FTC Requires Divestiture in $21 Billion Acquisition of Retail Fuel Chain

  • The Federal Trade Commission (“FTC”) reached a settlement with 7-Eleven, Inc. and Marathon Petroleum Corporation (“Marathon”) to resolve allegations that 7-Eleven’s acquisition of Marathon’s retail fuel chain subsidiary, Speedway LLC, would harm competition in hundreds of local retail gasoline and diesel fuel markets in violation of the FTC Act and the Sherman Act.
  • The FTC’s complaint alleged that 7-Eleven and Speedway each own and operate thousands of retail fuel outlets across the United States and that, prior to the acquisition, these outlets competed head-to-head in 293 local markets. Without divestiture, the acquisition allegedly reduced the number of independent competitors to three or fewer in these markets, increasing the likelihood that 7-Eleven would exercise its market power unilaterally or that there would be collusive and coordinated activity among the remaining competitors in these markets.

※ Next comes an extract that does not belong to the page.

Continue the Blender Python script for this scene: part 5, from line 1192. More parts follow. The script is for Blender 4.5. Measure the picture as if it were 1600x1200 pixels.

  • Under the terms of the consent order, 7-Eleven and Marathon will divest 293 retail fuel outlets to three competitors. In addition, the order bars 7-Eleven from enforcing any noncompete provisions against any franchisees or employees working at or doing business with the divested outlets. The order also requires 7-Eleven and Marathon to obtain FTC approval prior to purchasing any divested outlets, and appoints a third-party to ensure the companies’ compliance with the order. The order is subject to a 30-day public comment period commencing after the publication of the consent agreement in the Federal Register.